Voor de soufflé van snoekbaars
Maal de snoekbaars fijn in de robot coupe (snijmachine) of doe het zelf met de hand. Voeg er 40 g eiwit, 10 g zout en rasp van 1 citroen aan toe. Voeg er daarna in één keer 600 g room aan toe en laat mixen op hoge snelheid tot je een homogene massa krijgt. Voeg als laatste op hoge snelheid 100 g boter toe, maar let op dat de room niet gaat schiften. Doe de vulling in gepaste siliconen mallen (bij voorkeur rond) en sluit deze goed af met folie. Laat dit stomen op 90 °C gedurende 20 min. Laat tenslotte afkoelen en bak in een pan.
Voor de waterkerscoulis
Gebruik het loof van de 2 bussels waterkers en blancheer deze. Laat ze dus koken in water en daarna afkoelen in ijswater. Mix 2 dl groentebouillon, peper, zout, het loof en 1 kl bindmiddel (gelespessa sosa) in de thermomix en draai fijn tot een gladde coulis.
Voor de kreeft
Kook de kreeft gaar in 6 min in een court bouillon (gearomatiseerde groentebouillon). Haal daarna al het vlees uit de kreeft en snijd het grof. Meng nadien de kreeft met wat olijfolie, citroenrasp en transglutaminase. Rol vervolgens het mengsel op in plasticfolie in staven met een doorsnede van ongeveer 1 cm. Bewaar in de koelkast.
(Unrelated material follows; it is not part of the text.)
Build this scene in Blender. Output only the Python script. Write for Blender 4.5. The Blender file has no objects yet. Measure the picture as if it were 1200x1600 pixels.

Voor de crèmeux van waterkers
Blancheer 200 g bloemkool en het loof van 2 bussels waterkers. Doe daarna alles in de thermomix en draai gedurende 15 min op 100 °C tot er een binding ontstaat. Stort het mengsel uit op een plaat en laat half afkoelen. Mix het daarna opnieuw en bewaar in een spuitzak.
Voor de afwerking
Plaats de soufflé in het midden van het bord. Leg daarrond 3 mooie cilinders van de kreeft en de crèmeux van waterkers. Warm vervolgens de coulis van waterkers een beetje op en doe er een klontje boter bij om het op te monteren. Werk af met gewenste seizoenskruiden.